Finney-Smith previously played for the Dallas Mavericks and was brought over to the Brooklyn team in the trade for Kyrie Irving last season.

Mavericks owner Mark Cuban helped get his father released by petitioning the Virginia Parole Board to look at his father’s case. After agreeing, the board unanimously voted 3-0 to grant Smith parole in July. Five months later, Finney-Smith could hug his father for the first time since he was a baby. The Brooklyn Net bought his mother and Smith’s former wife, Desiree, a house in Virginia where he can live.

“It was amazing,” Finney-Smith said. “Just me trying to feel him out. I had to touch his arms, shoulders, just to get a feel for him. I hadn’t touched him or remember ever touching him. It was emotional.
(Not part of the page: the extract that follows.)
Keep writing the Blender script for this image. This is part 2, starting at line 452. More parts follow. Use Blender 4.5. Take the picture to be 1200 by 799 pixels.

The hug lasted for longer than I probably thought.”

The Nets permitted Finney-Smith to get his father before he returned to New York for Wednesday’s night contest against the Knicks.

Smith was given a sentence of 44 years in prison after a jury convicted him of second-degree murder on Jan. 25, 1995. He was arrested after he and his co-defendant, Diefen McGann, went to collect a debt from a man named Willie Anderson, according to the Dallas Morning News. The incident took place at an auto repair shop in Virginia Beach.